--- START OF Supplied data ---
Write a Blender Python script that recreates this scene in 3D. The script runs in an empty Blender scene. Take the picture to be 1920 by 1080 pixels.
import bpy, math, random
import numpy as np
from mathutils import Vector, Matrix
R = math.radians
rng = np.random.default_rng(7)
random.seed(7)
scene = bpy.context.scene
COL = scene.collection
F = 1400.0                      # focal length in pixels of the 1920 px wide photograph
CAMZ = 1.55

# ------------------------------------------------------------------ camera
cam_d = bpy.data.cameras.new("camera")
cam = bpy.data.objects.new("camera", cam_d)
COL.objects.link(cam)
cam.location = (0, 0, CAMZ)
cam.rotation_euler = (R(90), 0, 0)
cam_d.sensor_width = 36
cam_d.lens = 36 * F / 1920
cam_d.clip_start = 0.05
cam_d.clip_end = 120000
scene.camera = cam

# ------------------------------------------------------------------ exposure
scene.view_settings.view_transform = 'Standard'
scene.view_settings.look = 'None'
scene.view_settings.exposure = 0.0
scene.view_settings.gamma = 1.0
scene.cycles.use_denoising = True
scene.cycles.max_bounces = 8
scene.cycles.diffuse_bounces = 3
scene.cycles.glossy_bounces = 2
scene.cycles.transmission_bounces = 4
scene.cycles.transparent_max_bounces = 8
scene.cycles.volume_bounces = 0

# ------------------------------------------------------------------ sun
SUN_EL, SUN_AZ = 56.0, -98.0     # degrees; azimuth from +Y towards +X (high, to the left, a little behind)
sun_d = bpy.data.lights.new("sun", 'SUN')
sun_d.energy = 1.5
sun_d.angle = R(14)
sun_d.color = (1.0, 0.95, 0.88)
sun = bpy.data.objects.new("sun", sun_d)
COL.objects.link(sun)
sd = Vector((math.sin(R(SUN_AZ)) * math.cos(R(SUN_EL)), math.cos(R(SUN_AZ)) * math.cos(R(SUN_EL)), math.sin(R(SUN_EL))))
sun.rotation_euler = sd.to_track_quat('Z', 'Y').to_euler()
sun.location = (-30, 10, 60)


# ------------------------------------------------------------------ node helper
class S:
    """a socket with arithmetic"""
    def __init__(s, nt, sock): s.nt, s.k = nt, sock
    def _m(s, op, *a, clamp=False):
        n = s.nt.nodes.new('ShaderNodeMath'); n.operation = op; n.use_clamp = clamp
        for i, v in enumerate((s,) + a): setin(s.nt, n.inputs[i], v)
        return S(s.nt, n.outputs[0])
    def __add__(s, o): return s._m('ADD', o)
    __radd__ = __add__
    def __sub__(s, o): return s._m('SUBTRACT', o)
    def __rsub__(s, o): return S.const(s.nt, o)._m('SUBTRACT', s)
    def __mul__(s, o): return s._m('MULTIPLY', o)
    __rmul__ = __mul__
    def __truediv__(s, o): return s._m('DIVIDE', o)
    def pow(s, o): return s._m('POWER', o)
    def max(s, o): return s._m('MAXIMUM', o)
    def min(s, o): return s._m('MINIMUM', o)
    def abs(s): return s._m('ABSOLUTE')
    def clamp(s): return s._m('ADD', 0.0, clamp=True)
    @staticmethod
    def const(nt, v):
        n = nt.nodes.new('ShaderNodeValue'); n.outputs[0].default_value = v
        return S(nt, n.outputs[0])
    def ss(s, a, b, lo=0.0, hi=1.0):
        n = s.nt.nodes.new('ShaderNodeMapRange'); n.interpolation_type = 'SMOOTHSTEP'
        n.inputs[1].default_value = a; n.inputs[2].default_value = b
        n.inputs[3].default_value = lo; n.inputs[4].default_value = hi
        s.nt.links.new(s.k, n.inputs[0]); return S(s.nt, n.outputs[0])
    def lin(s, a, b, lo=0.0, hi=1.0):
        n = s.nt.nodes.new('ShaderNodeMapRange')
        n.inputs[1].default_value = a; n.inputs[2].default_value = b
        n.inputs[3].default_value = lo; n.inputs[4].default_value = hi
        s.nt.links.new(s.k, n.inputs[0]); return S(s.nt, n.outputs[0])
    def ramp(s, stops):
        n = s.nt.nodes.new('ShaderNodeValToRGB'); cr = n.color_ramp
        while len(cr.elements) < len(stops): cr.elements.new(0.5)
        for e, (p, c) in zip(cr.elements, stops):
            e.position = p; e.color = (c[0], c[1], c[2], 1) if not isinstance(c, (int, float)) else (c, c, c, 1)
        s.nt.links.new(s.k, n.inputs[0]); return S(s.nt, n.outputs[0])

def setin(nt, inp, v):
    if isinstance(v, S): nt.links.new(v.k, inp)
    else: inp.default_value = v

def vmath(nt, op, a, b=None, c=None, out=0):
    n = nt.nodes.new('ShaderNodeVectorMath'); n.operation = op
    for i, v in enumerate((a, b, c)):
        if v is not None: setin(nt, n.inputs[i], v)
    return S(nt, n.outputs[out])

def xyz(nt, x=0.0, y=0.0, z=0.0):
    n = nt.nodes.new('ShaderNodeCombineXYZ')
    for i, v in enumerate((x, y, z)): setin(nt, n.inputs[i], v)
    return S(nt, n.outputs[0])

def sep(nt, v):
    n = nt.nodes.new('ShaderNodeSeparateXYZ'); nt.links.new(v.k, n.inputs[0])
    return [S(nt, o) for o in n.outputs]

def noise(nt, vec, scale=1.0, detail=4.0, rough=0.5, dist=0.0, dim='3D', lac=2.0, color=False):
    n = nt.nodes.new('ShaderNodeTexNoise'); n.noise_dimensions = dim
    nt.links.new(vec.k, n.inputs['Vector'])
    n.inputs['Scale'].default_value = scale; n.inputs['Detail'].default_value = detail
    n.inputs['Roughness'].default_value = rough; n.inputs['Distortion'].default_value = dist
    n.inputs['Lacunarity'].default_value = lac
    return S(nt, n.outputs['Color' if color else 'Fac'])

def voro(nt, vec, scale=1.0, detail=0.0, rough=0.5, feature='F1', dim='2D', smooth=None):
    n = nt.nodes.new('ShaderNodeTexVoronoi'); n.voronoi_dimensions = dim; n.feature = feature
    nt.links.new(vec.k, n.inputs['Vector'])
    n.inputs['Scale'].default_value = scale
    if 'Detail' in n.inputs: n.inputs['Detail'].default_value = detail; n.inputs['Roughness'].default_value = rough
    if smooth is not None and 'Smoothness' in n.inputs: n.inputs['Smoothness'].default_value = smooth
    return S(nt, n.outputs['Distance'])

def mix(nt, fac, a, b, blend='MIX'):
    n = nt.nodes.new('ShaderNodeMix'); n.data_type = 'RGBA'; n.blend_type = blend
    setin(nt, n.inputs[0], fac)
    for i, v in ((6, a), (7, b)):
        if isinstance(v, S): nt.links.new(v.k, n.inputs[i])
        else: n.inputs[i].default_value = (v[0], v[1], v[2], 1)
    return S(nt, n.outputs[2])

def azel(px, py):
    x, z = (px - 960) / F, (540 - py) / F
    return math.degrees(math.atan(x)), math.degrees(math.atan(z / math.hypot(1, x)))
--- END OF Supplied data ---
Task objective: Each line of the listing should be copied exactly.

Solution to the problem:
Write a Blender Python script that recreates this scene in 3D. The script runs in an empty Blender scene. Take the picture to be 1920 by 1080 pixels.
import bpy, math, random
import numpy as np
from mathutils import Vector, Matrix
R = math.radians
rng = np.random.default_rng(7)
random.seed(7)
scene = bpy.context.scene
COL = scene.collection
F = 1400.0                      # focal length in pixels of the 1920 px wide photograph
CAMZ = 1.55

# ------------------------------------------------------------------ camera
cam_d = bpy.data.cameras.new("camera")
cam = bpy.data.objects.new("camera", cam_d)
COL.objects.link(cam)
cam.location = (0, 0, CAMZ)
cam.rotation_euler = (R(90), 0, 0)
cam_d.sensor_width = 36
cam_d.lens = 36 * F / 1920
cam_d.clip_start = 0.05
cam_d.clip_end = 120000
scene.camera = cam

# ------------------------------------------------------------------ exposure
scene.view_settings.view_transform = 'Standard'
scene.view_settings.look = 'None'
scene.view_settings.exposure = 0.0
scene.view_settings.gamma = 1.0
scene.cycles.use_denoising = True
scene.cycles.max_bounces = 8
scene.cycles.diffuse_bounces = 3
scene.cycles.glossy_bounces = 2
scene.cycles.transmission_bounces = 4
scene.cycles.transparent_max_bounces = 8
scene.cycles.volume_bounces = 0

# ------------------------------------------------------------------ sun
SUN_EL, SUN_AZ = 56.0, -98.0     # degrees; azimuth from +Y towards +X (high, to the left, a little behind)
sun_d = bpy.data.lights.new("sun", 'SUN')
sun_d.energy = 1.5
sun_d.angle = R(14)
sun_d.color = (1.0, 0.95, 0.88)
sun = bpy.data.objects.new("sun", sun_d)
COL.objects.link(sun)
sd = Vector((math.sin(R(SUN_AZ)) * math.cos(R(SUN_EL)), math.cos(R(SUN_AZ)) * math.cos(R(SUN_EL)), math.sin(R(SUN_EL))))
sun.rotation_euler = sd.to_track_quat('Z', 'Y').to_euler()
sun.location = (-30, 10, 60)


# ------------------------------------------------------------------ node helper
class S:
    """a socket with arithmetic"""
    def __init__(s, nt, sock): s.nt, s.k = nt, sock
    def _m(s, op, *a, clamp=False):
        n = s.nt.nodes.new('ShaderNodeMath'); n.operation = op; n.use_clamp = clamp
        for i, v in enumerate((s,) + a): setin(s.nt, n.inputs[i], v)
        return S(s.nt, n.outputs[0])
    def __add__(s, o): return s._m('ADD', o)
    __radd__ = __add__
    def __sub__(s, o): return s._m('SUBTRACT', o)
    def __rsub__(s, o): return S.const(s.nt, o)._m('SUBTRACT', s)
    def __mul__(s, o): return s._m('MULTIPLY', o)
    __rmul__ = __mul__
    def __truediv__(s, o): return s._m('DIVIDE', o)
    def pow(s, o): return s._m('POWER', o)
    def max(s, o): return s._m('MAXIMUM', o)
    def min(s, o): return s._m('MINIMUM', o)
    def abs(s): return s._m('ABSOLUTE')
    def clamp(s): return s._m('ADD', 0.0, clamp=True)
    @staticmethod
    def const(nt, v):
        n = nt.nodes.new('ShaderNodeValue'); n.outputs[0].default_value = v
        return S(nt, n.outputs[0])
    def ss(s, a, b, lo=0.0, hi=1.0):
        n = s.nt.nodes.new('ShaderNodeMapRange'); n.interpolation_type = 'SMOOTHSTEP'
        n.inputs[1].default_value = a; n.inputs[2].default_value = b
        n.inputs[3].default_value = lo; n.inputs[4].default_value = hi
        s.nt.links.new(s.k, n.inputs[0]); return S(s.nt, n.outputs[0])
    def lin(s, a, b, lo=0.0, hi=1.0):
        n = s.nt.nodes.new('ShaderNodeMapRange')
        n.inputs[1].default_value = a; n.inputs[2].default_value = b
        n.inputs[3].default_value = lo; n.inputs[4].default_value = hi
        s.nt.links.new(s.k, n.inputs[0]); return S(s.nt, n.outputs[0])
    def ramp(s, stops):
        n = s.nt.nodes.new('ShaderNodeValToRGB'); cr = n.color_ramp
        while len(cr.elements) < len(stops): cr.elements.new(0.5)
        for e, (p, c) in zip(cr.elements, stops):
            e.position = p; e.color = (c[0], c[1], c[2], 1) if not isinstance(c, (int, float)) else (c, c, c, 1)
        s.nt.links.new(s.k, n.inputs[0]); return S(s.nt, n.outputs[0])

def setin(nt, inp, v):
    if isinstance(v, S): nt.links.new(v.k, inp)
    else: inp.default_value = v

def vmath(nt, op, a, b=None, c=None, out=0):
    n = nt.nodes.new('ShaderNodeVectorMath'); n.operation = op
    for i, v in enumerate((a, b, c)):
        if v is not None: setin(nt, n.inputs[i], v)
    return S(nt, n.outputs[out])

def xyz(nt, x=0.0, y=0.0, z=0.0):
    n = nt.nodes.new('ShaderNodeCombineXYZ')
    for i, v in enumerate((x, y, z)): setin(nt, n.inputs[i], v)
    return S(nt, n.outputs[0])

def sep(nt, v):
    n = nt.nodes.new('ShaderNodeSeparateXYZ'); nt.links.new(v.k, n.inputs[0])
    return [S(nt, o) for o in n.outputs]

def noise(nt, vec, scale=1.0, detail=4.0, rough=0.5, dist=0.0, dim='3D', lac=2.0, color=False):
    n = nt.nodes.new('ShaderNodeTexNoise'); n.noise_dimensions = dim
    nt.links.new(vec.k, n.inputs['Vector'])
    n.inputs['Scale'].default_value = scale; n.inputs['Detail'].default_value = detail
    n.inputs['Roughness'].default_value = rough; n.inputs['Distortion'].default_value = dist
    n.inputs['Lacunarity'].default_value = lac
    return S(nt, n.outputs['Color' if color else 'Fac'])

def voro(nt, vec, scale=1.0, detail=0.0, rough=0.5, feature='F1', dim='2D', smooth=None):
    n = nt.nodes.new('ShaderNodeTexVoronoi'); n.voronoi_dimensions = dim; n.feature = feature
    nt.links.new(vec.k, n.inputs['Vector'])
    n.inputs['Scale'].default_value = scale
    if 'Detail' in n.inputs: n.inputs['Detail'].default_value = detail; n.inputs['Roughness'].default_value = rough
    if smooth is not None and 'Smoothness' in n.inputs: n.inputs['Smoothness'].default_value = smooth
    return S(nt, n.outputs['Distance'])

def mix(nt, fac, a, b, blend='MIX'):
    n = nt.nodes.new('ShaderNodeMix'); n.data_type = 'RGBA'; n.blend_type = blend
    setin(nt, n.inputs[0], fac)
    for i, v in ((6, a), (7, b)):
        if isinstance(v, S): nt.links.new(v.k, n.inputs[i])
        else: n.inputs[i].default_value = (v[0], v[1], v[2], 1)
    return S(nt, n.outputs[2])

def azel(px, py):
    x, z = (px - 960) / F, (540 - py) / F
    return math.degrees(math.atan(x)), math.degrees(math.atan(z / math.hypot(1, x)))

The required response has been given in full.